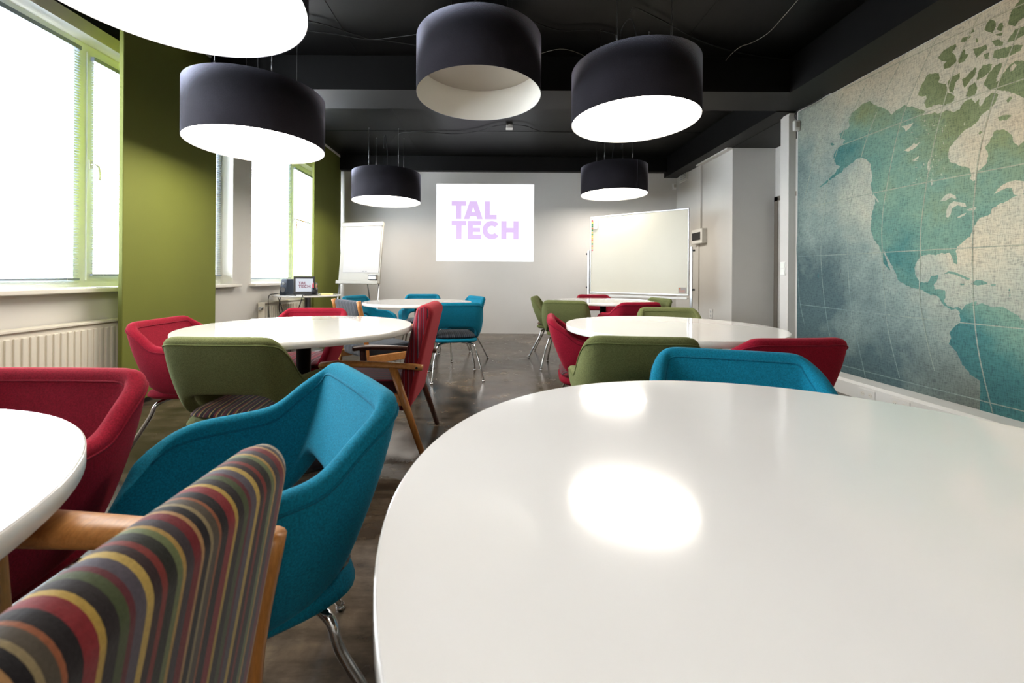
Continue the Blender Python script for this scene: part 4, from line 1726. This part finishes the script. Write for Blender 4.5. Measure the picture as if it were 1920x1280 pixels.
o = fin('white_adapter', bm, M['white_plastic'])
o.location = (onT(563, 5.22), 5.22, LH)
tag(o, 'small white adapter at the front edge of the laptop table', 'adapter')
for i, (pts, lab) in enumerate((
        ([(-2.72, 5.36, LH + .03), (-2.84, 5.26, LH + .02), (-2.93, 5.26, LH - .02), (-2.93, 5.27, .5), (-2.9, 5.3, .2), (-2.8, 5.35, .01)], 'black cable hanging off the left edge of the laptop table'),
        ([(-2.80, 5.30, LH - .03), (-2.82, 5.32, .55), (-2.72, 5.36, .35), (-2.70, 5.38, .02)], 'black cable dangling under the left side of the laptop table'),
        ([(-2.84, 5.32, LH - .03), (-2.78, 5.30, .6), (-2.72, 5.28, .42), (-2.66, 5.26, .02)], 'black cable slanting under the laptop table'),
        ([(-2.45, 5.22, LH + .01), (-2.43, 5.13, LH + .005), (-2.44, 5.115, LH - .06), (-2.48, 5.12, .55), (-2.46, 5.15, .25), (-2.4, 5.2, .01)], 'black cable hanging over the front edge of the laptop table'))):
    bm = bmesh.new()
    tube(bm, smoothpath(pts, 6), .005, 7)
    tag(fin('hanging_cable', bm, M['cord'], None, True), lab, 'cable')

# ------------------------------------------------------------------ baseboards
bm = bmesh.new()
box(bm, -3.06, 3.25, YB - .006, YB, 0, .02)
struct(fin('baseboard_back', bm, M['grey_wall']))

# ------------------------------------------------------------------ light, camera
w = bpy.data.worlds.new('world')
sc.world = w
w.use_nodes = True
bg = w.node_tree.nodes['Background']
bg.inputs['Color'].default_value = (.86, .93, 1.0, 1)
bg.inputs['Strength'].default_value = 13.0
cam = bpy.data.cameras.new('camera')
cam.sensor_width = 36
cam.lens = F / 1920 * 36
cam.shift_x = (960 - CX) / 1920
cam.shift_y = -(640 - CY) / 1920
cam.clip_start = .02
co = bpy.data.objects.new('camera', cam)
COL.objects.link(co)
co.matrix_world = Matrix(((RV.x, UV.x, 0, 0), (RV.y, UV.y, -1, 0), (RV.z, UV.z, 0, CAMH), (0, 0, 0, 1)))
cam.dof.use_dof = True
cam.dof.focus_distance = 3.0
cam.dof.aperture_fstop = 6.3
sc.camera = co
sc.view_settings.view_transform = 'Standard'
sc.view_settings.look = 'None'
sc.view_settings.gamma = 1
sc.view_settings.use_curve_mapping = False
sc.view_settings.exposure = 0.96
sc.cycles.use_denoising = True
sc.cycles.max_bounces = 8
sc.cycles.diffuse_bounces = 5
sc.cycles.glossy_bounces = 4
sc.cycles.transparent_max_bounces = 12
sc.cycles.sample_clamp_indirect = 8
sc.cycles.caustics_reflective = False
sc.cycles.caustics_refractive = False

→ **Instructions for the task**: Give an exact copy of the material, leaving out every picture.

→ **Solved exercise**:
Continue the Blender Python script for this scene: part 4, from line 1726. This part finishes the script. Write for Blender 4.5. Measure the picture as if it were 1920x1280 pixels.
o = fin('white_adapter', bm, M['white_plastic'])
o.location = (onT(563, 5.22), 5.22, LH)
tag(o, 'small white adapter at the front edge of the laptop table', 'adapter')
for i, (pts, lab) in enumerate((
        ([(-2.72, 5.36, LH + .03), (-2.84, 5.26, LH + .02), (-2.93, 5.26, LH - .02), (-2.93, 5.27, .5), (-2.9, 5.3, .2), (-2.8, 5.35, .01)], 'black cable hanging off the left edge of the laptop table'),
        ([(-2.80, 5.30, LH - .03), (-2.82, 5.32, .55), (-2.72, 5.36, .35), (-2.70, 5.38, .02)], 'black cable dangling under the left side of the laptop table'),
        ([(-2.84, 5.32, LH - .03), (-2.78, 5.30, .6), (-2.72, 5.28, .42), (-2.66, 5.26, .02)], 'black cable slanting under the laptop table'),
        ([(-2.45, 5.22, LH + .01), (-2.43, 5.13, LH + .005), (-2.44, 5.115, LH - .06), (-2.48, 5.12, .55), (-2.46, 5.15, .25), (-2.4, 5.2, .01)], 'black cable hanging over the front edge of the laptop table'))):
    bm = bmesh.new()
    tube(bm, smoothpath(pts, 6), .005, 7)
    tag(fin('hanging_cable', bm, M['cord'], None, True), lab, 'cable')

# ------------------------------------------------------------------ baseboards
bm = bmesh.new()
box(bm, -3.06, 3.25, YB - .006, YB, 0, .02)
struct(fin('baseboard_back', bm, M['grey_wall']))

# ------------------------------------------------------------------ light, camera
w = bpy.data.worlds.new('world')
sc.world = w
w.use_nodes = True
bg = w.node_tree.nodes['Background']
bg.inputs['Color'].default_value = (.86, .93, 1.0, 1)
bg.inputs['Strength'].default_value = 13.0
cam = bpy.data.cameras.new('camera')
cam.sensor_width = 36
cam.lens = F / 1920 * 36
cam.shift_x = (960 - CX) / 1920
cam.shift_y = -(640 - CY) / 1920
cam.clip_start = .02
co = bpy.data.objects.new('camera', cam)
COL.objects.link(co)
co.matrix_world = Matrix(((RV.x, UV.x, 0, 0), (RV.y, UV.y, -1, 0), (RV.z, UV.z, 0, CAMH), (0, 0, 0, 1)))
cam.dof.use_dof = True
cam.dof.focus_distance = 3.0
cam.dof.aperture_fstop = 6.3
sc.camera = co
sc.view_settings.view_transform = 'Standard'
sc.view_settings.look = 'None'
sc.view_settings.gamma = 1
sc.view_settings.use_curve_mapping = False
sc.view_settings.exposure = 0.96
sc.cycles.use_denoising = True
sc.cycles.max_bounces = 8
sc.cycles.diffuse_bounces = 5
sc.cycles.glossy_bounces = 4
sc.cycles.transparent_max_bounces = 12
sc.cycles.sample_clamp_indirect = 8
sc.cycles.caustics_reflective = False
sc.cycles.caustics_refractive = False